── INFORMATION GIVEN

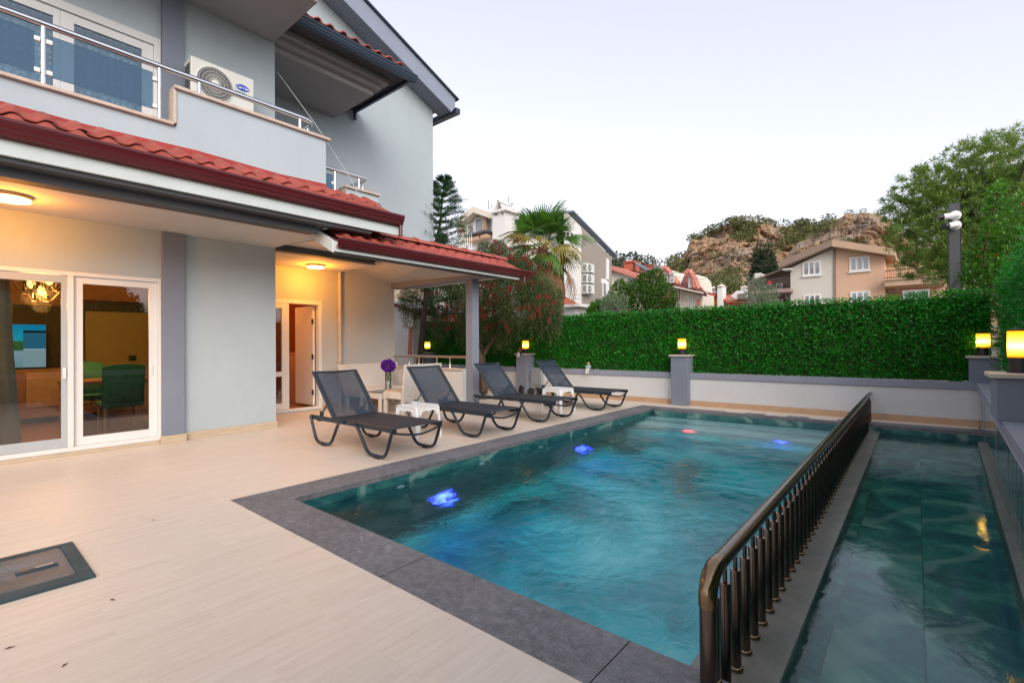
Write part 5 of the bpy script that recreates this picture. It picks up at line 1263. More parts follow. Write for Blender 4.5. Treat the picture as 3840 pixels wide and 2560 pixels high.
# ---- the twin house, half pale grey, half peach
h5 = thing('neighbour_house', 'twin gabled house, left half pale and right half peach, beyond the hedge', 'house', (0, 0, 0))
f = Fac(34.0, C8, h5)
wall_to_ground(f, 'wall', 'n_pale', [(690, 640), (1118, 440)], 8)
wall_to_ground(f, 'wall', 'n_peach', [(1118, 440), (1612, 528)], 8)
roof_band(f, 'roof', 'n_brown', (605, 590), (1112, 378), 62, -0.7, 8.5); roof_band(f, 'roof', 'n_tan', (1112, 378), (1720, 470), 66, -0.7, 8.5)
f.box('band', 'n_brown', 1112, 450, 1135, 1000, -0.06, -0.001)
f.window(808, 575, 988, 712, 3); f.window(1268, 528, 1468, 668, 3); f.window(818, 898, 990, 1020, 3); f.window(1275, 868, 1472, 1000, 3)
wall_to_ground(f, 'wing_wall', 'n_peach', [(1612, 540), (2215, 600)], 6, 2.0)
f.box('balcony_slab', 'n_tan', 1612, 742, 2212, 800, -0.6, 2.0); f.box('balcony_slab', 'n_tan', 1612, 728, 2215, 741, -0.7, 2.0)
f.railing(1618, 640, 2205, 728, 26, 'n_iron', -0.5)
f.window(1785, 852, 2060, 960, 2)
wall_to_ground(f, 'wing_wall', 'n_mauve', [(270, 775), (620, 640), (692, 640)], 6, 1.8)
roof_band(f, 'wing_roof', 'n_brown', (255, 765), (625, 628), 12, 0.4, 8)
f.box('balcony_slab', 'n_mauve', 300, 850, 690, 885, -0.9, 1.8); f.box('recess', 'n_brown', 440, 890, 690, 1010, 1.6, 1.79)  # flat brown sheet before the wing wall stands in for the recess's shade
f.railing(300, 745, 688, 848, 22, 'n_iron', -0.8, curve=0.10); f.window(480, 948, 622, 1030, 2, dy=1.5)
f.box('vent', 'n_white', 338, 690, 400, 740, 2.5, 4.0); f.box('drain_spout', 'n_white', 610, 645, 692, 655, -0.9, -0.05)
X0, X1, Z0, Z1 = f.rect(470, 768, 500, 808, -0.95)
tag(MB().box(X0, X1, 33.03, 33.06, Z0, Z1).build('red_cloth', 'flag_red'), 'small red flag hung on the balcony rail of the twin house', 'flag')
def far_aircon(f, x0, y0, x1, y1, dy, label):
    X0, X1, Z0, Z1 = f.rect(x0, y0, x1, y1, dy)
    w, h = X1-X0, Z1-Z0
    return aircon((X0, f.D+dy, Z0), R_(-90), label, w, h, 0.3, False, 'air conditioners on the neighbouring houses', min(w*0.33, h*0.42))
far_aircon(f, 1648, 806, 1752, 866, 1.6, 'air conditioner under the right balcony of the twin house'); far_aircon(f, 640, 880, 692, 942, 1.0, 'air conditioner under the left balcony of the twin house')
far_aircon(f, 548, 790, 612, 842, 1.2, 'air conditioner on the left balcony of the twin house')
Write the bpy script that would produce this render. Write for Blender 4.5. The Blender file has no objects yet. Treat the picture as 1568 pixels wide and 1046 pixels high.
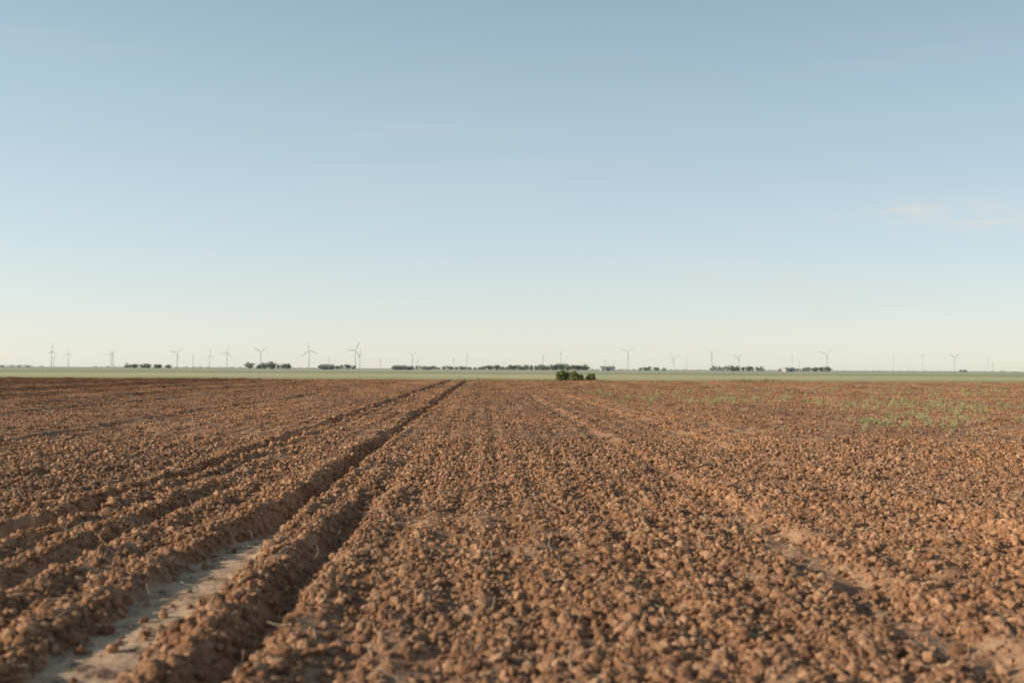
import bpy, math, random
import numpy as np
from mathutils import Matrix, Vector, noise as mnoise
random.seed(7); rng = np.random.default_rng(7)
scene = bpy.context.scene
H = 1.5
FPX = 1524.0
def bearing(u):            # tan of bearing from the row direction
    return (u-740.0)/FPX

# ------------------------------------------------------------------ noise
def _hash(ix, iy, s):
    n = (ix.astype(np.int64)*374761393 + iy.astype(np.int64)*668265263 + s*1442695041) & 0xFFFFFFFF
    n = ((n ^ (n >> 13))*1274126177) & 0xFFFFFFFF
    n = (n ^ (n >> 16)) & 0xFFFFFFFF
    return n/4294967295.0
def vnoise(x, y, s=0):
    ix = np.floor(x); iy = np.floor(y); fx = x-ix; fy = y-iy
    fx = fx*fx*(3-2*fx); fy = fy*fy*(3-2*fy)
    a=_hash(ix,iy,s); b=_hash(ix+1,iy,s); c=_hash(ix,iy+1,s); d=_hash(ix+1,iy+1,s)
    return (a*(1-fx)+b*fx)*(1-fy)+(c*(1-fx)+d*fx)*fy
def fbm(x, y, s=0, o=3):
    r=0; a=1; t=0
    for i in range(o):
        r = r + a*vnoise(x*2**i, y*2**i, s+i*17); t+=a; a*=0.5
    return r/t
def sstep(a,b,x):
    t=np.clip((x-a)/(b-a),0,1); return t*t*(3-2*t)

# ------------------------------------------------------------------ field relief
# (centre x, half width of floor, wall width, depth, y fade start, y fade end)
BIG=1e5
FURROWS = [(-4.08,0.06,0.13,0.19,BIG,2*BIG),(-3.25,0.04,0.20,0.08,9,16),(-2.07,0.15,0.15,0.20,BIG,2*BIG),(-1.30,0.04,0.17,0.10,7,19),
           (2.65,0.10,0.20,0.05,BIG,2*BIG),(4.7,0.08,0.25,0.05,BIG,2*BIG),(-9.5,0.1,0.3,0.06,BIG,2*BIG),(9.8,0.15,0.3,0.05,BIG,2*BIG),
           (-15,0.2,0.4,0.10,BIG,2*BIG),(-19,0.2,0.5,0.12,BIG,2*BIG),(-24,0.3,0.5,0.18,BIG,2*BIG),(-30,0.3,0.6,0.24,BIG,2*BIG),(-36,0.3,0.6,0.24,BIG,2*BIG),(-43,0.3,0.8,0.28,BIG,2*BIG),
           (-52,0.4,0.8,0.30,BIG,2*BIG),(-61,0.4,0.8,0.30,BIG,2*BIG),(-72,0.4,0.8,0.30,BIG,2*BIG),(15,0.2,0.4,0.07,BIG,2*BIG),(22,0.2,0.4,0.08,BIG,2*BIG)]
def wob(y, s):
    return 0.09*(vnoise(y*0.35, y*0+s*3.1, 5)-0.5)+0.08*(vnoise(y*1.6, y*0+s*7.7, 9)-0.5)
FIELD_END = 131.0
def furrow_terms(x,y):
    z=np.zeros_like(x); floor=np.zeros_like(x); sand=np.zeros_like(x)
    for i,(cx,hw,ww,dp,f0,f1) in enumerate(FURROWS):
        near = np.abs(x-cx) < (hw+ww)*2+0.8
        if not near.any(): continue
        xx=x[near]; yy=y[near]
        fa = 1-sstep(f0,f1,yy)
        hwv = hw; rd=dp*0.30
        if i==0:
            fr=sstep(14,50,yy); hwv=0.07+0.10*fr; dp=0.19+0.07*fr; rd=dp*0.32
        if i==2:
            nr=1-sstep(7.0,11.5,yy); fr=sstep(20,55,yy)
            hwv = 0.07+0.14*nr+0.11*fr
            dp = 0.19-0.115*nr+0.08*fr; rd = 0.055-0.04*nr+0.02*fr
        rag = 0.16*(fbm(xx*4,yy*4,31+i,3)-0.5)*min(1,ww*5)
        d=np.abs(xx-cx-wob(yy,i))+rag
        f=(1-sstep(hwv,hwv+ww,d))*fa
        ridge=np.exp(-((d-(hwv+ww*1.25))/(ww*0.6))**2)*fa
        z[near] += -dp*f+rd*ridge
        floor[near]=np.maximum(floor[near],(1-sstep(hwv,hwv+ww*0.45,d))*fa)
        if i==2:
            sand[near]=np.maximum(sand[near],(1-sstep(hwv,hwv+0.08,d))*(1-sstep(9,12,yy)))
    return z,floor,sand
def height(x,y):
    z,floor,sand = furrow_terms(x,y)
    infield = (1-sstep(FIELD_END-1,FIELD_END+1,y))*(1-sstep(90,100,np.abs(x)))
    fade = 1-sstep(50,110,y)
    corr = 0.016*np.cos((x+0.12*wob(y,40))*2*math.pi/0.50)*(1-floor)
    z = z+corr
    z = z + (0.10*(fbm(x*0.5,y*0.35,71,2)-0.5) + 0.08*(fbm(x*2.6,y*2.2,72,2)-0.5)*(1-sand*0.6)
             + 0.05*(fbm(x*8,y*8,73,2)-0.5)*(1-sand*0.7)*fade)
    return z*infield

def bare_mask(x,y):
    b = sstep(0.52,0.65,fbm(x*1.4,y*1.1,91,3))
    t = np.exp(-((x-2.65-wob(y,4))/0.16)**2)*sstep(0.3,0.5,vnoise(x*0+3.3,y*0.8,95))
    return np.clip(b*0.78+t*0.78,0,1)

# ------------------------------------------------------------------ materials
def newmat(name):
    m=bpy.data.materials.new(name); m.use_nodes=True
    nt=m.node_tree; b=nt.nodes['Principled BSDF']
    b.inputs['Specular IOR Level'].default_value=0.12
    b.inputs['Roughness'].default_value=0.92
    return m,nt,b
def N(nt,t,**k):
    n=nt.nodes.new(t)
    for a,v in k.items(): setattr(n,a,v)
    return n
def ramp(nt,fac,stops):
    r=N(nt,'ShaderNodeValToRGB'); e=r.color_ramp.elements
    while len(e)<len(stops): e.new(0.5)
    for i,(p,c) in enumerate(stops):
        e[i].position=p; e[i].color=(*c,1)
    nt.links.new(fac,r.inputs[0]); return r.outputs[0]
def noise(nt,vec,scale,detail=3,rough=0.55):
    n=N(nt,'ShaderNodeTexNoise'); n.inputs['Scale'].default_value=scale
    n.inputs['Detail'].default_value=detail; n.inputs['Roughness'].default_value=rough
    nt.links.new(vec,n.inputs['Vector']); return n.outputs['Fac']
def mix(nt,f,a,b,mode='MIX'):
    n=N(nt,'ShaderNodeMix',data_type='RGBA',blend_type=mode)
    for s,v in ((n.inputs[0],f),(n.inputs[6],a),(n.inputs[7],b)):
        if hasattr(v,'is_output'): nt.links.new(v,s)
        elif isinstance(v,(int,float)): s.default_value=v
        else: s.default_value=(*v,1)
    return n.outputs[2]
def math_(nt,op,a,b=None,clamp=False):
    n=N(nt,'ShaderNodeMath',operation=op); n.use_clamp=clamp
    for s,v in zip(n.inputs,(a,b)):
        if v is None: continue
        if hasattr(v,'is_output'): nt.links.new(v,s)
        else: s.default_value=v
    return n.outputs[0]
def vscale(nt,vec,s):
    m=N(nt,'ShaderNodeVectorMath',operation='MULTIPLY'); nt.links.new(vec,m.inputs[0]); m.inputs[1].default_value=s
    return m.outputs[0]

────

GIVEN REQUEST —
Return only the number of lines in the preceding records that contain the string "high".

CORRECT RESPONSE —
2